3. Analyze Option (C)

• Function: $f(x) = 3x^2 - 2x + 1$
• Step 1: Find the derivative $f'(x)$. $f'(x) = \frac{d}{dx}(3x^2 - 2x + 1) = 6x - 2$
• Step 2: Determine when $f'(x) \ge 0$. We need $6x - 2 \ge 0$. Add 2 to both sides: $6x \ge 2$ Divide by 6: $x \ge \frac{2}{6}$ $x \ge \frac{1}{3}$ Thus, the function $f(x)$ is increasing on the interval $\left[ \frac{1}{3}, \infty \right)$.
• Comparison: The calculated increasing interval is $\left[ \frac{1}{3}, \infty \right)$. The given interval in the option is $\left( -\infty, \frac{1}{3} \right]$. These two intervals are disjoint except for the point $x=1/3$. In fact, on the interval $\left( -\infty, \frac{1}{3} \right)$, $f'(x) = 6x - 2 < 0$, which means the function is decreasing on this interval.
• Conclusion: The function is increasing on $\left[ \frac{1}{3}, \infty \right)$, but the option states it is increasing on $\left( -\infty, \frac{1}{3} \right]$. This is a mismatch.

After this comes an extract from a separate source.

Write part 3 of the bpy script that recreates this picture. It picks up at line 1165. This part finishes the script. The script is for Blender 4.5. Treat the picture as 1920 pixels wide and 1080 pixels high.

Therefore, Option (C) is incorrectly matched.

4. Analyze Option (D)

• Function: $f(x) = x^3 + 6x^2 + 6$
• Step 1: Find the derivative $f'(x)$. $f'(x) = \frac{d}{dx}(x^3 + 6x^2 + 6) = 3x^2 + 12x$
• Step 2: Factorize $f'(x)$. Factor out $3x$: $f'(x) = 3x(x+4)$
• Step 3: Determine when $f'(x) \ge 0$. We need $3x(x+4) \ge 0$. Since $3 > 0$, we need $x(x+4) \ge 0$. This inequality holds when both factors have the same sign.
  • Case 1: $x \ge 0$ and $x+4 \ge 0 \Rightarrow x \ge 0$ and $x \ge -4 \Rightarrow x \ge 0$.
  • Case 2: $x \le 0$ and $x+4 \le 0 \Rightarrow x \le 0$ and $x \le -4 \Rightarrow x \le -4$. Thus, $f'(x) \ge 0$ when $x \in (-\infty, -4] \cup [0, \infty)$.
• Comparison: The function is increasing on $(-\infty, -4] \cup [0, \infty)$. The given interval is $(-\infty, -4)$. Since $(-\infty, -4)$ is a subset of the increasing interval, the function is indeed increasing on $(-\infty, -4)$.
• Conclusion: Option (D) is correctly matched.

Common Mistakes & Tips

• Sign Errors: Be extremely careful when solving inequalities, especially when multiplying or dividing by negative numbers.
• Interval Notation: Pay attention to the difference between open and closed intervals, and use the correct notation.
• Checking Endpoints: When dealing with intervals, always check if the endpoints should be included or excluded based on the inequality $f'(x) \ge 0$ or $f'(x) > 0$.

Summary

By analyzing the derivative of each function and comparing the resulting intervals where the function is increasing with the given intervals, we found that option (C) is incorrectly matched. The function $f(x) = 3x^2 - 2x + 1$ is increasing on $\left[ \frac{1}{3}, \infty \right)$, but the option claims it is increasing on $\left( -\infty, \frac{1}{3} \right]$.

The final answer is \boxed{C}, which corresponds to option (C).